This headline from
Sunday's New York Times is almost too stupid for words.
It starts with a straw man premise - that the Abraham Accords was meant to be a comprehensive peace plan that would solve all the Middle East problems - and then knocks it down.
It was, President Donald J. Trump proclaimed in September, “the dawn of a new Middle East.”
Speaking at the White House, Mr. Trump was announcing new diplomatic accords between Israel and two of its Gulf Arab neighbors, Bahrain and the United Arab Emirates.
“After decades of division and conflict,” Mr. Trump said, flanked by leaders from the region in a scene later replayed in his campaign ads, the Abraham Accords were laying “the foundation for a comprehensive peace across the entire region.”
Eight months later, such a peace remains a distant hope, particularly for the Middle East’s most famously intractable conflict, the one between Israel and the Palestinians. In fiery scenes all too reminiscent of the old Middle East, that conflict has entered its bloodiest phase in seven years and is renewing criticism of Mr. Trump’s approach ...
Only in paragraph 38 (!) does one of the architects of the accords get to say that the premise is wildly wrong:
Even some Trump administration officials said any suggestions that the accords amounted to peace in the Middle East were exaggerated.
“During my time at the White House, I always urged people not to use that term,” Mr. Greenblatt said.
But in between we see the kind of flawed logic that has been the basis of the failed Obama Middle East policies - and absurd criticisms of Trump's achievements:
Ilan Goldenberg, a former Obama administration official, conceded that Israel had also clashed with the Palestinians under Democratic administrations that had adopted a more evenhanded approach to the conflict than Mr. Trump’s nakedly pro-Israeli stance.
And he said opportunistic missile attacks on Israel by Hamas after the eruption of Jewish-Arab violence within Jerusalem was not Mr. Trump’s fault.
But Mr. Goldenberg argued that the current internecine violence within Israel “at least partially is driven by the fact that the Trump administration supported extremist elements in Israel every step of the way,” including Israel’s settlement movement.
In November 2019, for instance, Secretary of State Mike Pompeo changed longstanding U.S. policy by declaring that the United States did not consider Israeli settlements in the West Bank a violation of international law. (The Biden administration intends to reverse that position once a review by government lawyers is complete.)
Mr. Trump also moved the U.S. Embassy from Tel Aviv to Jerusalem, officially recognizing the city as Israel’s capital, in a move that infuriated Palestinians who have long expected East Jerusalem to be the capital of any future state they establish.
“Trump opened the door for Israel to accelerate home demolitions, accelerate settlement activity,” Ms. Hassan said. “And when that happens and you see Israel acting upon it, that’s when you see the Palestinian resistance.”

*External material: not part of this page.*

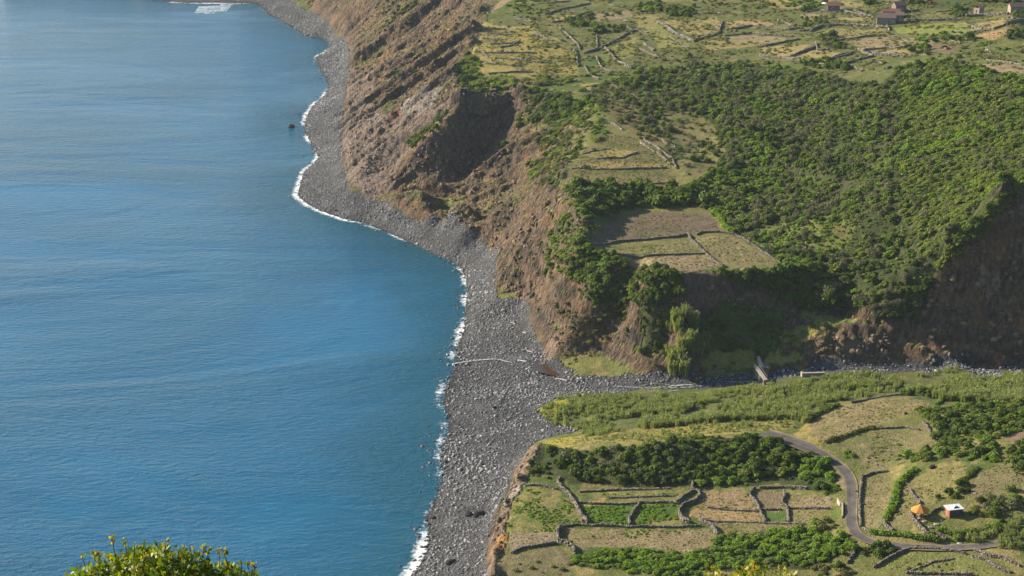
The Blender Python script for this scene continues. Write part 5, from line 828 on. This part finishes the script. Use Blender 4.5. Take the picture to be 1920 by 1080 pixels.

Palestinians can't be blamed at all for starting wars. It is always Israel's fault.
But that wasn't the only NYT piece on this issue.
Michelle Goldberg wrote a nutty editorial that echoed this premise:
But the explosion of fighting in Israel and Palestine in recent days makes clear something that never should have been in doubt: justice for the Palestinians is a precondition for peace. And one reason there has been so little justice for the Palestinians is because of the foreign policy of the United States.
“I don’t think that there’s any way that this occupation and creeping annexation process could have gotten where it is today if the United States had said no,” said Jeremy Ben-Ami, the president of the liberal Zionist group J-Street.
It takes spectacular ignorance of the politics and history of Hamas to think for a second that "occupation" has anything to do with Hamas rockets. But old, stupid memes die hard.